Маркс, конечно, не либерал, но человека в машину превращали ещё до Маркса и помимо Маркса продолжают превращать — чиновники, включая церковных. Не наука, а властолюбие источник порабощения человека.
При этом с властью Экономцев в очень сложных отношениях. Он безусловно считает, что государство должно быть опорой Церкви, но при этом боится государства как метлы, которая всё время норовит вырваться из рук Церкви. Источник всех зол — в Петре:
«Петр, несомненно, был первым большевиком на Руси. При этом важно иметь в виду, что большевизм – это не просто насильственное разрушение традиций, это прежде всего богоборчество.
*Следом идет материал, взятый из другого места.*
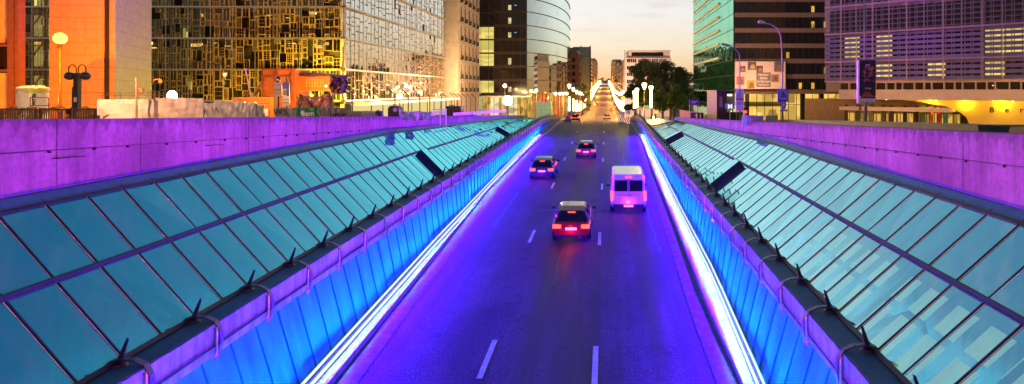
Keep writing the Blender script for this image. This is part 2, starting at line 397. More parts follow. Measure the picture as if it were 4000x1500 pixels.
# gutters, ledges and kerbs of the underpass
for side in (-1, 1):
    K, T = (KL, TL) if side < 0 else (KR, TR)
    le = MB(); ke = MB(); gu = MB()
    for a, b in zip(RY[:-8], RY[1:-7]):
        def c(Y):
            kx = lerp_tab(K, Y); tx = lerp_tab(T, Y); z = zr(Y)
            return kx, tx, z
        ka, ta, za = c(a); kb, tb, zb = c(b); s = side
        le.quad((ta+.05*s, a, za+.24), (ka+.06*s, a, za+.16), (kb+.06*s, b, zb+.16), (tb+.05*s, b, zb+.24))
        ke.hexa([(ka-.06, a, za-.05), (ka+.06, a, za-.05), (kb+.06, b, zb-.05), (kb-.06, b, zb-.05),
                 (ka-.045, a, za+.21), (ka+.045, a, za+.21), (kb+.045, b, zb+.21), (kb-.045, b, zb+.21)])
        g0 = -.06*s; g1 = -.62*s
        gu.quad((ka+g0, a, za+.05), (ka+g1, a, za+.02), (kb+g1, b, zb+.02), (kb+g0, b, zb+.05))
    struct(le.build('underpass_ledge', M['ledge'])); struct(ke.build('kerb', M['kerbm'])); struct(gu.build('gutter', M['gutter']))
# ------------------------------------------------------------------ blue panelled walls and their light rails
BT_L = [(0, EZ-4.70), (73, EZ-3.5), (85, EZ-3.66), (95, EZ-4.15), (103, EZ-4.7)]
BT_R = [(0, EZ-4.70), (63, EZ-3.82), (70, EZ-3.62), (79, EZ-3.45), (88, EZ-3.75), (97, EZ-4.35), (104, EZ-4.8)]
def btL(Y): return lerp_tab(BT_L, Y)
def btR(Y): return lerp_tab(BT_R, Y)
for side in (-1, 1):
    K, T, bt, BX = (KL, TL, btL, BXL) if side < 0 else (KR, TR, btR, BXR)
    fx = BX - .53*side                                   # face of the beam
    wallx = fx + .22*side
    nm = 'left' if side < 0 else 'right'
    t = thing('panelled_wall', 'blue-lit ribbed panel wall along the %s side of the sunken road, under the concrete parapet' % nm, 'wall', (wallx, 6, EZ-7.5))
    w = MB(); Y = 4.0; k = 0
    while Y < 96:
        a = Y + .012; b = Y + .45 - .012; o = .0 if k % 2 else .035
        za0 = zr(a)+.2; zb0 = zr(b)+.2; za1 = bt(a)-.6; zb1 = bt(b)-.6
        if za1 > za0 + .05:
            xa = lerp_tab(T, a); xb = lerp_tab(T, b); wa = wallx; s = side
            # slightly leaning ribbed panel, toe at the ledge and head under the beam
            w.hexa([(xa+(.2+o)*s-.2*s+.06*s, a, za0), (xb+(o)*s+.06*s, b, zb0), (xb+.25*s, b, zb0), (xa+.25*s, a, za0),
                    (wa+o*s, a, za1), (wa+o*s, b, zb1), (wa+.2*s, b, zb1), (wa+.2*s, a, za1)])
        Y += .45; k += 1
    w.build('ribbed_panels', M['panel'], t)
    bk = MB(); ys = [4 + 4*i for i in range(24)]
    for a, b in zip(ys, ys[1:]):
        if bt(b)-.6 > zr(b):
            bk.quad((lerp_tab(T, a)+.11*side, a, zr(a)-.2), (lerp_tab(T, b)+.11*side, b, zr(b)-.2), (wallx+.09*side, b, bt(b)-.5), (wallx+.09*side, a, bt(a)-.5))
    bk.build('backing', M['panel'], t)
    # light rail: two tubes on a dark carrier
    t = thing('light_rail', 'pair of white-blue neon tubes running along the foot of the %s blue wall' % nm, 'light strip', (TL[0][1] if side < 0 else TR[0][1], 6, EZ-7.2))
    ys = [5 + 3*i for i in range(23)]
    def pt(Y, dx, dz): return (lerp_tab(T, Y) + dx*side, Y, zr(Y) + dz)
    ca = MB()
    for a, b in zip(ys, ys[1:]):
        ca.hexa([pt(a,-.07,.245), pt(a,.03,.245), pt(b,.03,.245), pt(b,-.07,.245), pt(a,-.05,.30), pt(a,.03,.36), pt(b,.03,.36), pt(b,-.05,.30)])
    ca.build('carrier', M['bar'], t)
    MB().tube([pt(Y, -.105, .27) for Y in ys], .042, 6).build('neon_tube', M['tubeglow'], t, smooth=True)
    MB().tube([pt(Y, -.01, .405) for Y in ys], .035, 6).build('neon_tube', M['tubeglow'], t, smooth=True)
# ------------------------------------------------------------------ beams (parapets) with hoops and blades
for side in (-1, 1):
    bt, BX = (btL, BXL) if side < 0 else (btR, BXR); s = side
    nm = 'left' if side < 0 else 'right'
    t = thing('concrete_parapet', 'purple-lit concrete beam with steel hoops along the %s side of the sunken road' % nm, 'parapet', (BX, 6, EZ-4.7))
    ys = [4 + 3*i for i in range(33)]; fx = BX - .53*s
    bm_ = MB(); lo = MB(); dk = MB()
    for i, (a, b) in enumerate(zip(ys, ys[1:])):
        za, zb = bt(a), bt(b); b2 = b - .012
        bm_.hexa([(BX, a, za-.38), (fx, a, za-.38), (fx, b2, zb-.38), (BX, b2, zb-.38), (BX, a, za), (fx, a, za), (fx, b2, zb), (BX, b2, zb)])
        lo.hexa([(BX, a, za-.62), (fx+.05*s, a, za-.62), (fx+.05*s, b, zb-.62), (BX, b, zb-.62), (BX, a, za-.43), (fx+.05*s, a, za-.43), (fx+.05*s, b, zb-.43), (BX, b, zb-.43)])
        dk.hexa([(BX, a, za-.429), (fx+.16*s, a, za-.429), (fx+.16*s, b, zb-.429), (BX, b, zb-.429), (BX, a, za-.381), (fx+.16*s, a, za-.381), (fx+.16*s, b, zb-.381), (BX, b, zb-.381)])
        # back of the beam down to the ground beyond the canopy
    cp_ = MB()
    for a, b in zip(ys, ys[1:]): cp_.hexa([(BX, a, bt(a)+.001), (fx+.03*s, a, bt(a)+.001), (fx+.03*s, b-.01, bt(b)+.001), (BX, b-.01, bt(b)+.001), (BX, a, bt(a)+.012), (fx+.03*s, a, bt(a)+.012), (fx+.03*s, b-.01, bt(b)+.012), (BX, b-.01, bt(b)+.012)])
    cp_.build('cap_sheet', M['cap'], t)
    bm_.build('beam', M['beamc'], t); lo.build('lower_flange', M['beamc'], t); dk.build('shadow_gap', M['darkm'], t)
    MB().tube([(fx-.02*s, Y, bt(Y)-.41) for Y in ys], .018, 6).build('conduit', M['darkm'], t, smooth=True)
    Y0 = 10.0 if side < 0 else 10.6
    n = 53; first = None
    for k in range(-2, n-2):
        Y = Y0 + 1.8*k
        if Y > 101: break
        z = bt(Y)
        if first is None:
            pts = [(BX+.14*s, Y, z+.03), (BX+.05*s, Y, z+.10), (BX-.12*s, Y, z+.135), (BX-.32*s, Y, z+.12), (BX-.50*s, Y, z+.04), (BX-.60*s, Y, z-.12), (BX-.62*s, Y, z-.36), (BX-.58*s, Y, z-.60), (BX-.50*s, Y, z-.70)]
            h = MB()
            for p, q in zip(pts, pts[1:]):
                d = (Vector(q)-Vector(p)).normalized(); nn = Vector((-d.z, 0, d.x))*.012
                P_ = Vector(p); Q_ = Vector(q); e = Vector((0, .055, 0))
                h.hexa([P_-nn-e, P_+nn-e, P_+nn+e, P_-nn+e, Q_-nn-e, Q_+nn-e, Q_+nn+e, Q_-nn+e])
            first = h.build('hoop', M['hoop'], t)
            b1 = MB(); bx = BX - .06*s                                      # blade on an oval base plate
            b1.extr([(-.055, 0), (.055, 0), (.035, .40), (.0, .43)], lambda u, v: (bx + (u - .0 + v*-.33*s*1.0), Y-.012, z+.05+v), lambda u, v: (bx + (u + v*-.33*s), Y+.012, z+.05+v))
            b1.build('blade', M['blade'], first)
            b2_ = MB(); b2_.tube([(bx, Y, z+.0), (bx, Y, z+.06)], [.15, .11], 12)
            for q in (-1, 1): b2_.tube([(bx+.1*q, Y-.05, z+.05), (bx+.1*q, Y-.05, z+.10)], .018, 6)
            b2_.build('base_plate', M['blade'], first)
            b3 = MB(); b3.tube([(fx-.035*s, Y-.1, z-.05), (fx-.055*s, Y-.1, z-.10), (fx-.055*s, Y-.1, z-.5), (fx-.02*s, Y-.1, z-.56)], .022, 6)
            b3.build('bent_tube', M['copper'], first, smooth=True)
            z0, Yf = z, Y
        else:
            c = first.copy(); COL.objects.link(c); c.location = (0, Y-Yf, z-z0)
            for q in kids(first):
                d = q.copy(); COL.objects.link(d); d.parent = c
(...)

Бог сотворил человека как личность. Он вступает с человеком в личностные отношения. Бог говорит с личностью и соборной личностью – нацией ... Упразднялось патриаршество. Церковь, единственная сила в стране, способная противостоять произволу властей, подчинялась государству. Но главное — торжествовал бесовский рационализм, который выхолащивал духовную, мистическую сущность Церкви, превращал ее в полицейское ведомство нового Малюты Скуратова. А чего стоит двусмысленная сатанинская игра слов: русского слова «помазанник» и его греческого эквивалента «Христос» в применении к императору! Что же получается? Вместо веры — самонадеянный человеческий разум, вместо Церкви — полицейское ведомство, вместо Христа — император! Ну уж если продолжать игру слов, то не заменить ли слово «вместо» его греческим эквивалентом «анти»? Не получится ли тогда нечто иное, гораздо более близкое к истине — не император-Христос, а анти-Христ?»
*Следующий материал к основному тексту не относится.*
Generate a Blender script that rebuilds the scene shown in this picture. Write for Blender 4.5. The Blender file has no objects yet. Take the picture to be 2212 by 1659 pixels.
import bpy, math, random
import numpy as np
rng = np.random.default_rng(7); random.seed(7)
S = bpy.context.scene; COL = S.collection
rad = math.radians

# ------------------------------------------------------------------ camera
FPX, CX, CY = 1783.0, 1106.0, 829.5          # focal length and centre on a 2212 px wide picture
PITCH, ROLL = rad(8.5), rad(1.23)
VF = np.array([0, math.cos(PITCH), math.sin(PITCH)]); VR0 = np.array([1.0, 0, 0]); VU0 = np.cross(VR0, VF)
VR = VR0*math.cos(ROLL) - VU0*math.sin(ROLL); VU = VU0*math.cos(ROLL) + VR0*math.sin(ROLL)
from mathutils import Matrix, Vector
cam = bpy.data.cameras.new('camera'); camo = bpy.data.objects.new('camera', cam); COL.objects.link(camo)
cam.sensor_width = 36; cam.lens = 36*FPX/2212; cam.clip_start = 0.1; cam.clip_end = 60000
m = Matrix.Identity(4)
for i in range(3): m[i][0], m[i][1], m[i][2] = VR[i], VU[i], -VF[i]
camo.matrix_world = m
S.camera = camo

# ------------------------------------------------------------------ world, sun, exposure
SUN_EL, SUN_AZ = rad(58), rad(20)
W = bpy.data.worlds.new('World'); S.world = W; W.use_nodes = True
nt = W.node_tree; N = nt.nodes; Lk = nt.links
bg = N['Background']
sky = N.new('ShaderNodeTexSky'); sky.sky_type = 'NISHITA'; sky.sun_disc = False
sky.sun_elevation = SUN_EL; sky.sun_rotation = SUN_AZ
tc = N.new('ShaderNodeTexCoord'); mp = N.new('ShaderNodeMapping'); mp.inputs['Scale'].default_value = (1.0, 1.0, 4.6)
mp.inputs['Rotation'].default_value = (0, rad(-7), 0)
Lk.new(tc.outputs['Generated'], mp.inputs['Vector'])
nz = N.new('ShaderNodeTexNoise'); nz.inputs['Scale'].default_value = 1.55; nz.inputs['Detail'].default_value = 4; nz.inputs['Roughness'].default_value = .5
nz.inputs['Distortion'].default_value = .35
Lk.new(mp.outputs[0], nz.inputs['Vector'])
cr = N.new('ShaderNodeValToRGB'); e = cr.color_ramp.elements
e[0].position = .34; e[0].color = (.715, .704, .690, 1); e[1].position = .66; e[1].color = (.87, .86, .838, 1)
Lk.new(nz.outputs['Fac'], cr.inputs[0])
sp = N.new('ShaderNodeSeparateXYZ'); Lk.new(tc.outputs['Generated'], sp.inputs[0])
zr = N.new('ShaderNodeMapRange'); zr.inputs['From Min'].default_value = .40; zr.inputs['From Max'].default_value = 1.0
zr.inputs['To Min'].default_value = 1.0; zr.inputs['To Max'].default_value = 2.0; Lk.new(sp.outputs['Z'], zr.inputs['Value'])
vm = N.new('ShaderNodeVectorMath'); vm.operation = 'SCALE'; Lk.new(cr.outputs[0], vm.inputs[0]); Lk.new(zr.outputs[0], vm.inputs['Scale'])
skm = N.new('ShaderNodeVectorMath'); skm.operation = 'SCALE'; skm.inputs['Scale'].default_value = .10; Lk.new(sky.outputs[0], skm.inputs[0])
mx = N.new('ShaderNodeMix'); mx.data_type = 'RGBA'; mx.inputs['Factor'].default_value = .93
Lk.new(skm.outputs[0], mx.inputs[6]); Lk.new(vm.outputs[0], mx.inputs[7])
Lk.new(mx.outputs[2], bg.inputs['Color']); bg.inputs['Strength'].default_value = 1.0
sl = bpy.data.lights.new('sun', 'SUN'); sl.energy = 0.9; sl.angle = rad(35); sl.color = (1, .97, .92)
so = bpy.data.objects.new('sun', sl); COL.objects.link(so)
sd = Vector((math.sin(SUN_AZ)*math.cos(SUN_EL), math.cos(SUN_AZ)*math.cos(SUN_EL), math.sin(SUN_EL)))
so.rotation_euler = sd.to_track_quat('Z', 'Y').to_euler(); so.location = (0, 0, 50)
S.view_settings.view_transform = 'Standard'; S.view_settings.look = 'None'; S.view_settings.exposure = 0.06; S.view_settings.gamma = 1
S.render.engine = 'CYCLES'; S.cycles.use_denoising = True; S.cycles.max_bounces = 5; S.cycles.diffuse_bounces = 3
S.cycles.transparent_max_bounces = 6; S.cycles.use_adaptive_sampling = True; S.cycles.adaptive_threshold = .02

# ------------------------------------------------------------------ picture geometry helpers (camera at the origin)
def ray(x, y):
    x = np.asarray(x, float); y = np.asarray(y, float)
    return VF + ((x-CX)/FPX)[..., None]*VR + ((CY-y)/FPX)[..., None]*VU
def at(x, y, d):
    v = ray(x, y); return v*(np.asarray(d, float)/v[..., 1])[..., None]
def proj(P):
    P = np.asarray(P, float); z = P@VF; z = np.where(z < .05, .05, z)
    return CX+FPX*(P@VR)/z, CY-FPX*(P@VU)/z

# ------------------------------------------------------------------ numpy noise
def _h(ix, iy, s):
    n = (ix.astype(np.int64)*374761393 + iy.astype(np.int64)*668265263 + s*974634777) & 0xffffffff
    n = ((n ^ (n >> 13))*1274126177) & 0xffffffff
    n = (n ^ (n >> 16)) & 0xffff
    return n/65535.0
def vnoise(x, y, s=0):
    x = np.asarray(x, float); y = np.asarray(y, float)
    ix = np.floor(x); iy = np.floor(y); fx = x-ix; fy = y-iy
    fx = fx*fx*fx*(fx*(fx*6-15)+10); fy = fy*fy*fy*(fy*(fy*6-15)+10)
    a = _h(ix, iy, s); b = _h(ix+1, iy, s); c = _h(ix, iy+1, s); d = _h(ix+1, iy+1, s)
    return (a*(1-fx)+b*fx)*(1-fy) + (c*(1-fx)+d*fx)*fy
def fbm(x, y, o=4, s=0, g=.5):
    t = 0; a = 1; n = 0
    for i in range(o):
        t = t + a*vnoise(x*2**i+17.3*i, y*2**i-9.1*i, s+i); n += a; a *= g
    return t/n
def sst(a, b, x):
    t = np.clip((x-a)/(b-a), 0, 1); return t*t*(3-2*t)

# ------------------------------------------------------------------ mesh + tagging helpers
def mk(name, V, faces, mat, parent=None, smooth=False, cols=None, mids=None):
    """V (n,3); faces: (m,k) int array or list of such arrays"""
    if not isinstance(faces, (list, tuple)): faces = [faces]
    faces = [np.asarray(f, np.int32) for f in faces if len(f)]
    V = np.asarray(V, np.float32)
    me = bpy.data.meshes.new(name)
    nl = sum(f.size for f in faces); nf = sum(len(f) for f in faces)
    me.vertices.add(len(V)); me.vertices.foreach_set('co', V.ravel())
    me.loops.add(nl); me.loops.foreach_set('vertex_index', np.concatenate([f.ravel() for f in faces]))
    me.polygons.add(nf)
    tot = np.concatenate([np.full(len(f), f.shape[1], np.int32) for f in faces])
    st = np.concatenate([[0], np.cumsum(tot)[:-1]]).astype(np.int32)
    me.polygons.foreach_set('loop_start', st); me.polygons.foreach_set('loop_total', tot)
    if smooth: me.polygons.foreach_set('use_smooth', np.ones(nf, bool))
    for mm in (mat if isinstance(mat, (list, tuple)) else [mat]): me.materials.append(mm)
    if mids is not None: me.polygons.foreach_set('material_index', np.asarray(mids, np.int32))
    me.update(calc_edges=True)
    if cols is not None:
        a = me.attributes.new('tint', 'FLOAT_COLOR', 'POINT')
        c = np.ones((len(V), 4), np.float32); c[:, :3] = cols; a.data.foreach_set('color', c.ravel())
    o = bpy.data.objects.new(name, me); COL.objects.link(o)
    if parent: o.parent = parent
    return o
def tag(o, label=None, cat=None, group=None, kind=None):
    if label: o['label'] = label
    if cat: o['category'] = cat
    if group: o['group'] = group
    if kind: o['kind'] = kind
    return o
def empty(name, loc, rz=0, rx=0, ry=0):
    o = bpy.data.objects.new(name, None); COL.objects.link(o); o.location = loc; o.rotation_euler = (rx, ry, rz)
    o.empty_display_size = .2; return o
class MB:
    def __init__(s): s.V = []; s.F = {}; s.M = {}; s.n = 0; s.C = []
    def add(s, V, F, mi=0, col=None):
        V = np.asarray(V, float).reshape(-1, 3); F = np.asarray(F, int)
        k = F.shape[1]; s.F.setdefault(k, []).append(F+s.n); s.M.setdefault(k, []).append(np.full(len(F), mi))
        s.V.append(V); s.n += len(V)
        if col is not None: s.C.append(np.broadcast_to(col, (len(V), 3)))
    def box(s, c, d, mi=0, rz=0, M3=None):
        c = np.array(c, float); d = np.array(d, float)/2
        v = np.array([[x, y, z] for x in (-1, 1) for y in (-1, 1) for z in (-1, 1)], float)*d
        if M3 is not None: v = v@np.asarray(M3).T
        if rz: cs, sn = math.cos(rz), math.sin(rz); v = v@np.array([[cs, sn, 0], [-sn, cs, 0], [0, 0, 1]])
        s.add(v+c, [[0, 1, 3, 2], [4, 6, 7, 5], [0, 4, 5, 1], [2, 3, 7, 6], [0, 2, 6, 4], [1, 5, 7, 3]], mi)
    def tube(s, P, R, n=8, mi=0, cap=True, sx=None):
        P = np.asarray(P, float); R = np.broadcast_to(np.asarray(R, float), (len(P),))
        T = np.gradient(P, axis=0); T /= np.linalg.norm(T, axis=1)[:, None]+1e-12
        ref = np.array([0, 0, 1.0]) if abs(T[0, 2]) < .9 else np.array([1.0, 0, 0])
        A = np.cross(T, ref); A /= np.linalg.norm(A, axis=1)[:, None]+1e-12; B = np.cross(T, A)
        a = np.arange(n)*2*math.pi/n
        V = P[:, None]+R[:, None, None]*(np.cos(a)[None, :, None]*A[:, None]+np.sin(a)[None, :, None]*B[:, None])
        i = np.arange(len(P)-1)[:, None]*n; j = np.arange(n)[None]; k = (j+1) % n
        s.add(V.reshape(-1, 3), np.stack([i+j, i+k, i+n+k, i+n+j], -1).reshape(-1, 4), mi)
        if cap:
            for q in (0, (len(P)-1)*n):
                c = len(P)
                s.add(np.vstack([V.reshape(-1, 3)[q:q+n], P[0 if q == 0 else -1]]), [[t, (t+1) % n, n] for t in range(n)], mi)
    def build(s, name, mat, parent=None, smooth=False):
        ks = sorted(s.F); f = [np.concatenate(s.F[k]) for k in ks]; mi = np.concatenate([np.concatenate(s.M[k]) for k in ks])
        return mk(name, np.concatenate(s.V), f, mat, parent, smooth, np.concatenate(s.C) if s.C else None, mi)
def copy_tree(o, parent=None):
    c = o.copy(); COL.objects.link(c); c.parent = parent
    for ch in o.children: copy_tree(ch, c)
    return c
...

Кстати, странно для знающего греческий язык человека переводить «анти» как «вместо». «Анти» — «перед». Антихрист — тот, кто перед Христом.
Церковь спасает государство и «коллективную личность». Если во благо Церкви, то всё оправдано. Когда «катакомбник» — а время ещё атеистическое, брежневское — критикует Ридигера за сотрудничество с властью, Экономцев возражает:
«Служит он Богу и Церкви Христовой, Владислав Ефимович. А если идет на компромисс с властями, то не от хорошей жизни».
Уходить из РПЦ МП означает губить свою и чужие души, и «катакомбники» оказываются и марионетками КГБ, и самоубийцами, в общем — «Тучи над Борском», деструктивная тоталитарная секта.
Роман «Записки провинциального священника», изданный в 1993 году — году вполне для Экономцева благополучном, когда шёл щедрый (по тем временам) поток пожертвований из-за границы на нужды несчастной РПЦ МП, заканчивается тем, что главного героя убивают — в 1986 году. Эти мечты о мученической кончине довольно любопытны — они, возможно, не только мотивируют на борьбу с потенциальными убийцами, Западом, США, «сектами» и т.п., но и отражают глубокую внутреннюю неуверенность в собственных взглядах.